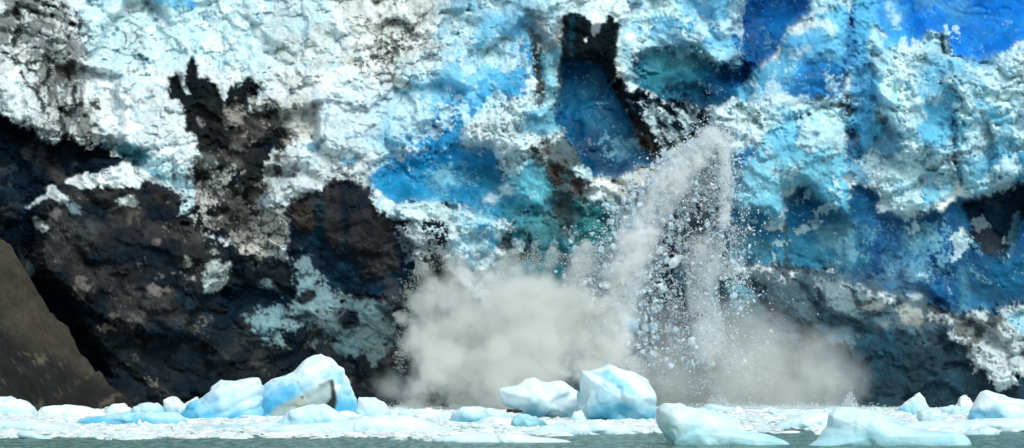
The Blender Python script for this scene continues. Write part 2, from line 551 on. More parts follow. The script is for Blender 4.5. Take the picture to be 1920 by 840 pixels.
L([(365, 330), (430, 310), (500, 340), (520, 400), (480, 460), (400, 450), (360, 420)], (190, 188, 182), 6, 8, 0.95, brkup=brk, thr=0.22, bs=0.12)
L([(365, 180), (500, 190), (540, 240), (520, 300), (560, 420), (470, 470), (365, 440)], (36, 36, 36), 6, 10, 0.85, brkup=brkf, thr=0.12, bs=0.1)
# white blocks between gully and centre
L([(500, 300), (515, 285), (555, 275), (600, 285), (640, 300), (690, 296), (700, 340), (640, 338), (600, 350), (560, 372), (545, 392), (520, 400),
   (480, 390), (478, 370), (505, 350), (495, 320)], (214, 220, 222), 4, 5, 1, depth=-1.5, dsoft=10, ro=1.2, prt='weathered_ice')
L([(514, 290), (524, 285), (528, 320), (520, 335), (512, 320)], (40, 38, 36), 2, 2, 0.9, brkup=brk, thr=-0.3)
L([(560, 295), (580, 286), (600, 296), (596, 320), (566, 320)], (222, 238, 244), 2, 2, 1, depth=-0.8, dsoft=5)
L([(566, 270), (606, 262), (600, 285), (585, 290)], (60, 120, 145), 4, 4, 0.85, depth=1)
L([(636, 300), (672, 290), (665, 305), (645, 308)], (60, 130, 165), 4, 4, 0.85)
L([(455, 470), (472, 440), (470, 405), (495, 394), (520, 402), (540, 420), (545, 452), (520, 470), (500, 480)], (200, 196, 188), 4, 6, 1,
  brkup=brk, thr=-0.25, bs=0.15, depth=-1.0, ro=1.1)
L([(382, 492), (408, 484), (430, 496), (428, 520), (412, 540), (386, 546), (380, 520)], (185, 196, 194), 4, 6, 1, depth=-0.8)
for (x, y, a, b, c) in ((300, 455, 16, 10, (150, 146, 136)), (330, 425, 10, 14, (120, 118, 112)), (150, 535, 22, 26, (110, 104, 98)), (350, 495, 7, 10, (160, 158, 150)),
                        (362, 520, 9, 9, (170, 172, 168)), (310, 520, 14, 12, (120, 116, 108)), (190, 615, 24, 10, (120, 110, 102)), (215, 590, 12, 12, (110, 108, 100)),
                        (260, 600, 14, 16, (104, 100, 96)), (300, 545, 18, 7, (120, 116, 110)), (62, 510, 8, 10, (110, 120, 124)), (450, 440, 20, 10, (160, 158, 150)),
                        (400, 470, 12, 8, (150, 150, 146)), (500, 535, 18, 14, (128, 140, 142)), (390, 600, 14, 10, (60, 70, 78)), (355, 565, 34, 20, (38, 62, 74)),
                        (120, 450, 24, 10, (70, 72, 74)), (290, 640, 30, 12, (60, 58, 56))):
    L([(x - a, y), (x - a * .4, y - b), (x + a * .6, y - b * .8), (x + a, y + b * .2), (x + a * .2, y + b), (x - a * .7, y + b * .6)], c, 5, 7, 0.9,
      brkup=brk, thr=0.0, bs=0.25, depth=-0.3, dsoft=8)
L([(405, 560), (430, 528), (470, 530), (545, 556), (535, 580), (480, 592), (430, 604)], (4, 30, 46), 6, 7, 0.95, depth=2, ro=0.5, we=0.4)
L([(200, 440), (330, 450), (300, 500), (220, 480)], (26, 34, 44), 12, 10, 0.7)
L([(250, 600), (400, 580), (420, 640), (300, 660)], (16, 32, 44), 12, 10, 0.7)
# central mound
L([(538, 400), (542, 380), (575, 362), (602, 352), (622, 338), (660, 338), (698, 358), (722, 390), (742, 430), (755, 490), (780, 560), (700, 560),
   (620, 540), (560, 500), (545, 450)], (6, 38, 58), 4, 5, 1, depth=1.5, dsoft=14, ro=0.45, we=0.5, prt='debris_ice')
L([(540, 400), (545, 380), (580, 368), (590, 420), (585, 440), (555, 440)], (50, 44, 42), 5, 4, 1, depth=-1.5, ro=0.8, we=0.1)
L([(604, 356), (622, 340), (660, 338), (698, 358), (722, 390), (742, 440), (745, 500), (720, 525), (690, 520), (650, 480), (622, 480), (608, 450), (600, 410)],
  (42, 41, 43), 6, 5, 0.95, depth=-3, dsoft=26, ro=0.55, we=0.1)
L([(636, 360), (646, 360), (656, 420), (650, 470), (642, 470)], (12, 30, 40), 6, 3, 0.85, depth=0.7, dsoft=8)
L([(592, 365), (606, 368), (608, 440), (598, 470), (590, 430)], (10, 44, 58), 5, 3, 0.9)
L([(750, 430), (770, 412), (845, 414), (848, 450), (830, 478), (790, 500), (750, 492)], (34, 30, 29), 4, 5, 1, depth=-1, ro=0.9)
L([(735, 420), (850, 410), (850, 480), (760, 500)], (190, 200, 202), 4, 5, 0.9, brkup=brkf, thr=0.42, bs=0.1)
L([(740, 440), (770, 445), (790, 500), (760, 520)], (8, 40, 60), 6, 6, 0.8)
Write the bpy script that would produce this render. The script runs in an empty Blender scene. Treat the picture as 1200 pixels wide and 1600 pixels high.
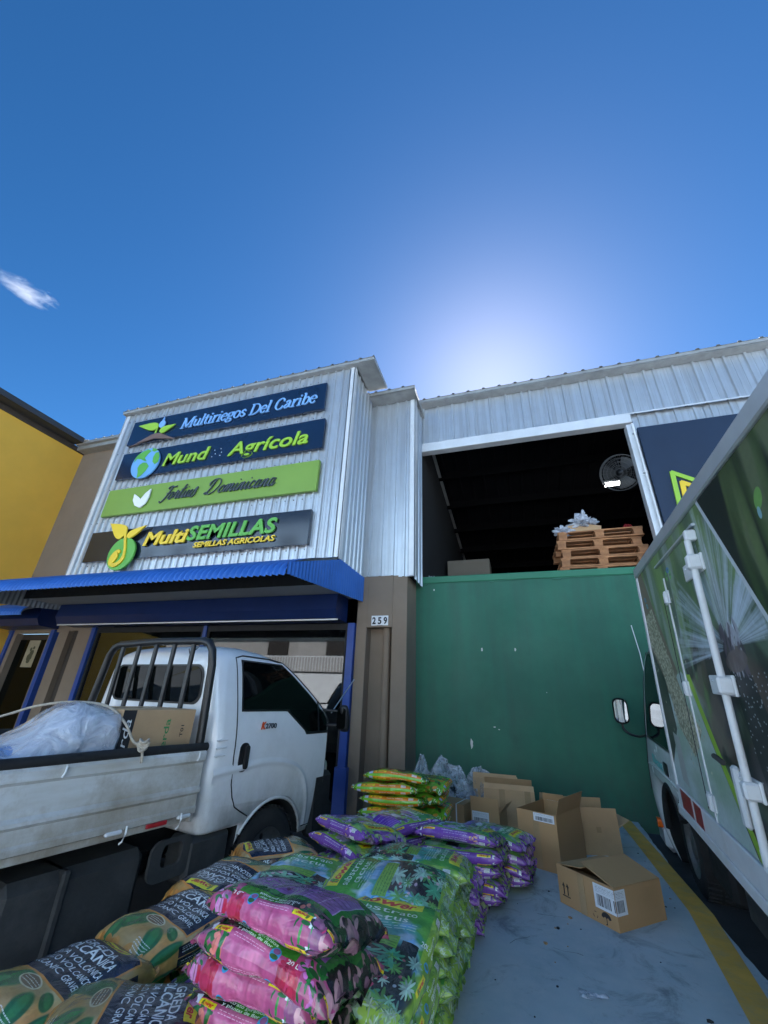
import bpy, bmesh, math, random
import numpy as np
from mathutils import Vector, Matrix, noise
S = bpy.context.scene
C = S.collection
PI = math.pi
R = math.radians
rnd = random.Random(7)

# ------------------------------------------------------------ camera, sky, sun, exposure
CAM_H = 1.45
cd = bpy.data.cameras.new('camera')
cam = bpy.data.objects.new('camera', cd)
C.objects.link(cam)
S.camera = cam
cd.sensor_fit = 'VERTICAL'
cd.sensor_height = 36.0
cd.lens = 13.95
cd.clip_start = 0.05
cd.clip_end = 6000
RX = Vector((0.9521649, 0.3033508, 0.0368815))
DN = Vector((-0.0971785, 0.4150094, -0.9046124))
FW = Vector((-0.2897211, 0.8577561, 0.4246366))
m = Matrix((RX, -DN, -FW)).transposed().to_4x4()
m.translation = Vector((0, 0, CAM_H))
cam.matrix_world = m

SUN_EL, SUN_AZ = R(42.2), 0.0          # the sun stands straight behind the facade (+Y)
w = bpy.data.worlds.new("World")
S.world = w
w.use_nodes = True
nt = w.node_tree
bg = nt.nodes['Background']
sky = nt.nodes.new('ShaderNodeTexSky')
sky.sky_type = 'NISHITA'
sky.sun_disc = False
sky.sun_elevation = SUN_EL
sky.sun_rotation = SUN_AZ
sky.air_density = 0.75
sky.dust_density = 0.27
sky.ozone_density = 1.4
sky.altitude = 600
hs = nt.nodes.new('ShaderNodeHueSaturation')
hs.inputs['Saturation'].default_value = 1.29
hs.inputs['Hue'].default_value = 0.495
nt.links.new(sky.outputs[0], hs.inputs['Color'])
gm = nt.nodes.new('ShaderNodeGamma')
gm.inputs[1].default_value = 1.15
nt.links.new(hs.outputs[0], gm.inputs[0])
nt.links.new(gm.outputs[0], bg.inputs[0])
bg.inputs[1].default_value = 0.052
sl = bpy.data.lights.new('sun', 'SUN')
sl.energy = 5.0
sl.angle = R(0.53)
sl.color = (1.0, 0.965, 0.92)
so = bpy.data.objects.new('sun', sl)
C.objects.link(so)
so.rotation_euler = Vector((0, math.cos(SUN_EL), math.sin(SUN_EL))).to_track_quat('Z', 'Y').to_euler()
S.view_settings.view_transform = 'Standard'
S.view_settings.look = 'None'
S.view_settings.gamma = 1
S.view_settings.use_curve_mapping = False
S.view_settings.exposure = 1.75
S.render.engine = 'CYCLES'
S.cycles.max_bounces = 8
S.cycles.diffuse_bounces = 4
S.cycles.glossy_bounces = 4
S.cycles.transparent_max_bounces = 12
S.cycles.use_denoising = True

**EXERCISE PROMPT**
In the material above, find the lines that contain "this" and show them.

**TASK SOLUTION**
The Blender Python script for this scene continues. Write part 2, from line 551 on. More parts follow. The script is for Blender 4.5. Take the picture to be 1920 by 840 pixels.
Write the bpy script that would produce this render. The script runs in an empty Blender scene. Treat the picture as 1200 pixels wide and 1600 pixels high.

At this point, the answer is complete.